Few phrases say “brace yourself” quite like these words: “The only state in America.”
And so it was last month when S.C. Department of Juvenile Justice Director Eden Hendrick told state senators that South Carolina is the only state in America — brace yourself — where children can be locked up for kiddie crimes like cutting class, running away from home and, heaven help us, loitering in a billiard room.

Talk about juvenile. And criminal. And just plain wrong.

To be clear, we’re not talking about crimes like murder, robbery or assault, but rather what are called “status offenses” — acts which are only illegal if committed by someone whose status is that of a minor.

Unbelievably, these acts that can get you 90 days in juvie here — and only here — in South Carolina.

And if that sounds cruel and dangerous, well, that’s because it is.

“We have status offenders in the same buildings, in the same classes, in the same gyms as youth charged with very, very, very serious crimes,” Hendrick told senators.

She was testifying at a recent Senate Judiciary Committee hearing on a bill by Orangeburg Democratic Sen. Brad Hutto that would put an end to this blatant juvenile injustice, as reported recently by the S.C. Daily Gazette.

The longer that the testimony went on that day, the clearer it became that the current law isn’t just putting status offenders at risk. It’s endangering the rest of us, too.

Why? Well, first, as Hutto notes, non-criminal kids too often “pick up bad habits” when they’re housed with serious youthful offenders — exactly the opposite of what we want from our juvenile justice system. And second, thanks to chronic overcrowding, these kids are taking up space in facilities our state desperately needs for young people who have committed serious, grown-up crimes.

GOP Senate Majority Leader Shane Massey of Edgefield seemed to speak for the room when he said, “I want them not to be truants. I want them not to be incorrigible, but I don’t know that this is the way to fix them. The idea of sending a 13-year-old who’s just run away from school a couple times to DJJ — that scares the hell out of me, because that’s going to scare the hell out of him.”
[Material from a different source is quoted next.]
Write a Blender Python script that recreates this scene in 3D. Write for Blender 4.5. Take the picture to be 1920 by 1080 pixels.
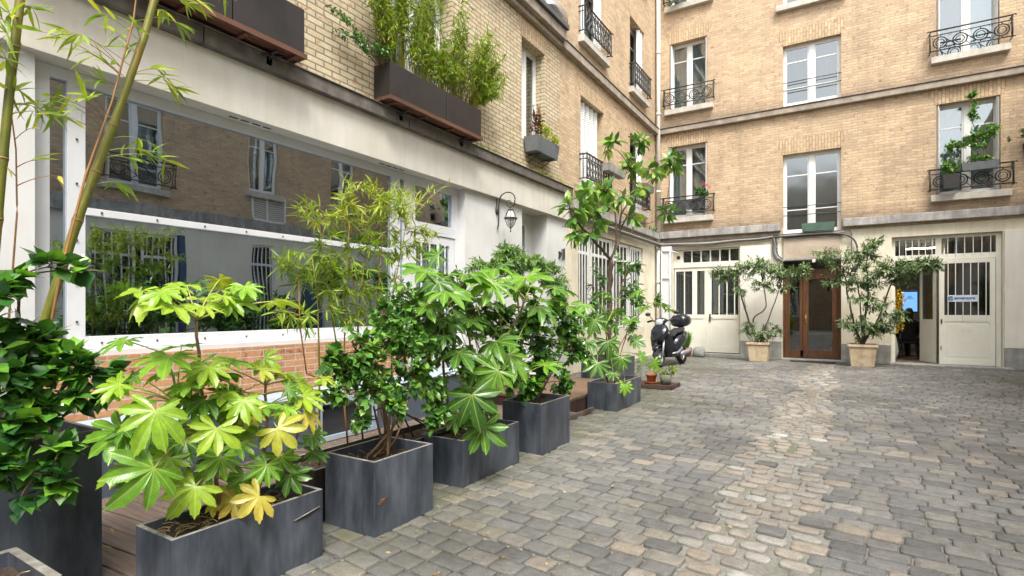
import bpy, math, random
import numpy as np
from mathutils import Vector, Matrix
random.seed(7); rng = np.random.default_rng(7)
R = math.radians
sc = bpy.context.scene
for o in list(bpy.data.objects): bpy.data.objects.remove(o)
C = sc.collection

# ------------------------------------------------------------------ camera
TH = math.atan(628/1017)
cam_d = bpy.data.cameras.new('camera'); cam = bpy.data.objects.new('camera', cam_d); C.objects.link(cam)
cam.location = (0, 0, 1.4); cam.rotation_euler = (R(90), 0, TH)
cam_d.sensor_width = 36; cam_d.lens = 36*1017/1920; cam_d.shift_y = 40/1920
cam_d.clip_start = .05; cam_d.clip_end = 500
sc.camera = cam
# ------------------------------------------------------------------ sky, sun, exposure
SUN_EL, SUN_AZ = R(58), R(140)      # direction the light comes from, azimuth clockwise from +Y
w = bpy.data.worlds.new('World'); sc.world = w; w.use_nodes = True
nt = w.node_tree; nt.nodes.clear()
wo = nt.nodes.new('ShaderNodeOutputWorld'); bg = nt.nodes.new('ShaderNodeBackground')
sky = nt.nodes.new('ShaderNodeTexSky'); sky.sky_type = 'NISHITA'; sky.sun_disc = False
sky.sun_elevation = SUN_EL; sky.sun_rotation = SUN_AZ; sky.air_density = 1.0; sky.dust_density = 4.0
hs = nt.nodes.new('ShaderNodeHueSaturation'); hs.inputs['Saturation'].default_value = .14
nt.links.new(sky.outputs[0], hs.inputs['Color']); nt.links.new(hs.outputs[0], bg.inputs[0])
bg.inputs[1].default_value = .15; nt.links.new(bg.outputs[0], wo.inputs[0])
sd = bpy.data.lights.new('sun', 'SUN'); sd.energy = 1.4; sd.angle = R(16); sd.color = (1, .95, .86)
so = bpy.data.objects.new('sun', sd); C.objects.link(so)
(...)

Here is where we’d like to tell you that the senators, shocked to hear this testimony, carved out a little time between regulating womens’ wombs and getting more guns out on the street to actually do their part to fix the problem.

But we can’t because they didn’t, settling instead for saying all the right things while not quite passing the bill in time for the House to act on it this year without needing a super-majority.

So now, with the likelihood that passing the bill (the right thing to do) may not happen in the next few weeks of the regular legislative session, we call on the General Assembly to add the juvenile justice bill to the list of special items it considers during a special session. And we urge Gov. Henry McMaster to lobby for the bill, too.

When it comes to reducing risks for South Carolina’s children, we should protect them, not dilly-dally away from a problem that is solvable.